January 20, 2012                                                                             Issue 886    

  

Summary of this article

 

Here is part 2 of 3 on some great wisdom learned from very practical experience.

 

I highly recommend this article and the lessons it teaches about budgeting. It will be continued for 3 days. It's divided into sections because research shows that you remember better the first and last parts of a lesson. If there are 3 sections, then there are 6 first/last parts. If it were all in one article, then there are only 2.

 

God bless your family and your marriage.

  

Jim   
 

10 Ways Budgeting Saved My Marriage -

Part 2

 

By Tim Maurer, Forbes Contributor

 

Eleven years ago, my wife and I sat across the table from an experienced married couple... our mentor couple in our pre-marital class. Upon review of our personality profiles and piles of personal baggage, they felt it their duty to discourage us from further pursuing the sacred vows of matrimony. They'd never seen a hopeful couple more innately disparate, more inevitably destined for failure.

 

We have never forgotten, however, the well-intended admonishment of our mentor couple; indeed, we see much of life from vastly different perspectives, foremost among them our view of things financial. And apparently, we're not alone. Over 50% of marriages end in divorce. Over 50% of those splits cite financial disputes as the primary reason for the break-up.

 

100% of marriages deal with money as a daily necessity.

 

Here are the top 10 ways budgeting has saved, and continues to save, our marriage: (continued from yesterday)

 

7. It provides an opportunity for reconciliation. 

 

The prevalence of small errors in our budgeting, however, provides fertile ground for a destructive tendency: that we'd develop a scorecard, real or implied, and shame the more regular offender (because there normally is one in most households).

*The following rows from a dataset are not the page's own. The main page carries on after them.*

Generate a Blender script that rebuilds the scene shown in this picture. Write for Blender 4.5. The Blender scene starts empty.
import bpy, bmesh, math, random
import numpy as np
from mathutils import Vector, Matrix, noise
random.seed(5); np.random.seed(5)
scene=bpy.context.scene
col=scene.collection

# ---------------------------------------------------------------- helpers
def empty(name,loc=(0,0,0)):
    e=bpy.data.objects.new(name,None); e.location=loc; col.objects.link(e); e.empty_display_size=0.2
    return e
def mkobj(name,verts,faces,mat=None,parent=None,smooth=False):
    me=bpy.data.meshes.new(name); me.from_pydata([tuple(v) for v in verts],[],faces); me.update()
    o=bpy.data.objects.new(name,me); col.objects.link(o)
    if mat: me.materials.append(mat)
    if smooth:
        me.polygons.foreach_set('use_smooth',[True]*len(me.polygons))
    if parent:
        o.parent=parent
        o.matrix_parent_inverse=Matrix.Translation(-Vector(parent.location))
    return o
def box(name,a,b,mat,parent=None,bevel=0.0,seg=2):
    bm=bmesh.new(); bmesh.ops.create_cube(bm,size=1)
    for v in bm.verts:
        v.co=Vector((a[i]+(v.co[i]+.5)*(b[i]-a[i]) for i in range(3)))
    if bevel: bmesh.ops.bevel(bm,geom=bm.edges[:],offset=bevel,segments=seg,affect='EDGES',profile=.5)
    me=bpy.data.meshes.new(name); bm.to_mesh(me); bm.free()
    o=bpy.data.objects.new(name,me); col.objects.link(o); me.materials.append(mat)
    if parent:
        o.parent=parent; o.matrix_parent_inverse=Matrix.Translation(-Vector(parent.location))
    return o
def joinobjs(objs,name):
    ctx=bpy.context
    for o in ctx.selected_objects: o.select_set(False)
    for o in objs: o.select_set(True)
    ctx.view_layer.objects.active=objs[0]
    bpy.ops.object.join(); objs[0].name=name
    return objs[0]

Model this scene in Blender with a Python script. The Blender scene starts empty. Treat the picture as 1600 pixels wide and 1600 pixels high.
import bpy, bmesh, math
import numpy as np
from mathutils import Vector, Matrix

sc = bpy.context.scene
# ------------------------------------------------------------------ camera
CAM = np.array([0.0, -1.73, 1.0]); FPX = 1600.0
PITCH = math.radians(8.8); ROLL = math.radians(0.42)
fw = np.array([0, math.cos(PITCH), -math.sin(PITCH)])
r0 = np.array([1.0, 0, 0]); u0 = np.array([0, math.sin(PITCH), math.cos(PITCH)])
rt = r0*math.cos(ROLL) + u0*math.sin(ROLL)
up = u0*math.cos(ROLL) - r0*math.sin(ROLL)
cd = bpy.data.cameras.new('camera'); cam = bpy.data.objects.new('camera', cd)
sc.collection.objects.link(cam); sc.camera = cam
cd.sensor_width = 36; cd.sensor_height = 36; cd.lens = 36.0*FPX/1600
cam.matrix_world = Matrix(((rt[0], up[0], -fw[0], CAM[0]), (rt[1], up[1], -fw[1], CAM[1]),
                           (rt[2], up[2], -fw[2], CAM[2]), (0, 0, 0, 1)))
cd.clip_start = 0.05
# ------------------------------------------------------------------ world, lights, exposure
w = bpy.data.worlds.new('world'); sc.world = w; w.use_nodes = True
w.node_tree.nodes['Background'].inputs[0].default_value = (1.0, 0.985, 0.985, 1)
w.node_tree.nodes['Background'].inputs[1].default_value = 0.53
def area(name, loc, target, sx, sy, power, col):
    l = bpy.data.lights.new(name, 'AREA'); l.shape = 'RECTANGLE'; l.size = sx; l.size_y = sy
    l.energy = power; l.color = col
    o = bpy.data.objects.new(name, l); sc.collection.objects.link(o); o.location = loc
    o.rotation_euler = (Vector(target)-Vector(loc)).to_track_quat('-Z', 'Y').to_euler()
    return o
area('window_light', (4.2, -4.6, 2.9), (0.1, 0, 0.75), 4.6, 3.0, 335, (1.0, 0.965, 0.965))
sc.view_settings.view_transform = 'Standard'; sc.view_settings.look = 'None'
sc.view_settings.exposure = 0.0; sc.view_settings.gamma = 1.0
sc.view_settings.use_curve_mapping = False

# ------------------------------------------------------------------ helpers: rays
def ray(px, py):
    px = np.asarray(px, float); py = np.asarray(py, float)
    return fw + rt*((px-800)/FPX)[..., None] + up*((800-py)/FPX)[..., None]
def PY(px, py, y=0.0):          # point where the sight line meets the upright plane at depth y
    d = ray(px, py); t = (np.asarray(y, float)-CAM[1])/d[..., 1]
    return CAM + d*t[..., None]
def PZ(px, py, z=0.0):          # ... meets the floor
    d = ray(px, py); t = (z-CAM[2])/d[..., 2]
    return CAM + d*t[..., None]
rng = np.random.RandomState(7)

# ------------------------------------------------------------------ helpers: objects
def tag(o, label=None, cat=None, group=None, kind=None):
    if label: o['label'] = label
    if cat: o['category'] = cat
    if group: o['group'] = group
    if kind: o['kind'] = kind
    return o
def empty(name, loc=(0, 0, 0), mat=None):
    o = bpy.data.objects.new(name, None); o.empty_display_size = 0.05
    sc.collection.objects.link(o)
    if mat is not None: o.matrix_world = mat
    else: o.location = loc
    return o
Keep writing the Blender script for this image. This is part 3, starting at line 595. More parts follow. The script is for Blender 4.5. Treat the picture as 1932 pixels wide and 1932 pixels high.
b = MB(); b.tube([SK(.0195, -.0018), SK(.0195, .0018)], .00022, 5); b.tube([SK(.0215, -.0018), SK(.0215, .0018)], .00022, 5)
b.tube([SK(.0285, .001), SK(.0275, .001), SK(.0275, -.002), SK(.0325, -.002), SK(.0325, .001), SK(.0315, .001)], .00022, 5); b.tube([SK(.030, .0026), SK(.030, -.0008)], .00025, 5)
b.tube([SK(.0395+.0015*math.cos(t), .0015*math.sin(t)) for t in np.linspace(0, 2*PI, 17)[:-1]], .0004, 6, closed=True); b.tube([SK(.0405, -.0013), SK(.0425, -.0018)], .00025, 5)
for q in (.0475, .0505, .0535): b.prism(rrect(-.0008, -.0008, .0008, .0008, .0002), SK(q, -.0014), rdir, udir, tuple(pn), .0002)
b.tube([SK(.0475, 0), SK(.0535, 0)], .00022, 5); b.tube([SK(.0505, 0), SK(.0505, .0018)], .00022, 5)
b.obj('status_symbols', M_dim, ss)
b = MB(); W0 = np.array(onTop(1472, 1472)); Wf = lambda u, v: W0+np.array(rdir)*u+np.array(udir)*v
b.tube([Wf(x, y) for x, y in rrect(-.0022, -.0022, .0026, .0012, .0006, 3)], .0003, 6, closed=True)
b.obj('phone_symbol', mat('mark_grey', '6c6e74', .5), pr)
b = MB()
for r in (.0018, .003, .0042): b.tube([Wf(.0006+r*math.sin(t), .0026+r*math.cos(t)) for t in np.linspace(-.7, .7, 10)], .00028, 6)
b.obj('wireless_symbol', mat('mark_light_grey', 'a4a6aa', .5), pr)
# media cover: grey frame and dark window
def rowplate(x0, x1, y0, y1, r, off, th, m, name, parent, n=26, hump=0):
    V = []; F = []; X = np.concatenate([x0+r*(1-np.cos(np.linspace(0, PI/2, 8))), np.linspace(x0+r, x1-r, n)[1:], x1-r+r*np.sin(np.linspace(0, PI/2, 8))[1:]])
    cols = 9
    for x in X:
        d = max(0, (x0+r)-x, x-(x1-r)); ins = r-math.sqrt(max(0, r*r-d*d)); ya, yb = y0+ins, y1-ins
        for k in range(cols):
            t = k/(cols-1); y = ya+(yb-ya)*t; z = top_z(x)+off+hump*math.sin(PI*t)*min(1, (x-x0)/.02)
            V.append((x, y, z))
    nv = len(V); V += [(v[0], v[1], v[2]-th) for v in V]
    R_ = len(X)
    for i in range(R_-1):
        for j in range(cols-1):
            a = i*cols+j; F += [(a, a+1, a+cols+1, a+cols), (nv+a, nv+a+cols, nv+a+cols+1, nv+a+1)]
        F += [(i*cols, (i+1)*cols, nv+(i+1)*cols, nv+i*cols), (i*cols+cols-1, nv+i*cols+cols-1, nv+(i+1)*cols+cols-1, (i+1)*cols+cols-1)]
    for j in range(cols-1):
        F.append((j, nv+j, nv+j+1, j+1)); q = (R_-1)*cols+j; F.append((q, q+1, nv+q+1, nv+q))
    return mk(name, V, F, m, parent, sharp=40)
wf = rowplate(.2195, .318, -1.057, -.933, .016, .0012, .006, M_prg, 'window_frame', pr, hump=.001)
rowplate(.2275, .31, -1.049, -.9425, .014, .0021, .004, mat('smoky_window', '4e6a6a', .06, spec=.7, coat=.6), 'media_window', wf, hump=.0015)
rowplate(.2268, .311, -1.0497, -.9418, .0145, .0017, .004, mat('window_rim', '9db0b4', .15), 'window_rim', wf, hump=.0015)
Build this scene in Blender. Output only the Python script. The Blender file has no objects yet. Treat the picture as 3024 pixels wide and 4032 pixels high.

So for us it's very important that a humility ground-rule is established: Any time an offending spouse submits in humility to an irreversible mistake, forgiveness and reconciliation is the only way forward.

 

6. It gives us reason to celebrate. 

 

For each mistake, there are several successes in each budget cycle. The long-term success of our marriage is often built on a series of small victories, and we should never withhold an affirmation for completing a project under budget or enjoying the security of a buffer when an emergency arises.

 

5. It cuts down on surprises. 

 

So many aspects of our life are subject to variability and volatility. We can't necessarily reduce the number of those surprises, but we can certainly reduce their negative impact by being financial prepared for them.  Financial strain, and especially shock, pushes many marriages to (and over) the brink.

 

4. It makes us better parents. 

 

All of us parents could probably agree that it's possible to spend too little OR too much on our children, right?  We're responsible to determine what the right levels of spending are for our children, and budgeting allows us to deliberately set aside appropriate levels of funding for education, clothing, sports, music and fun.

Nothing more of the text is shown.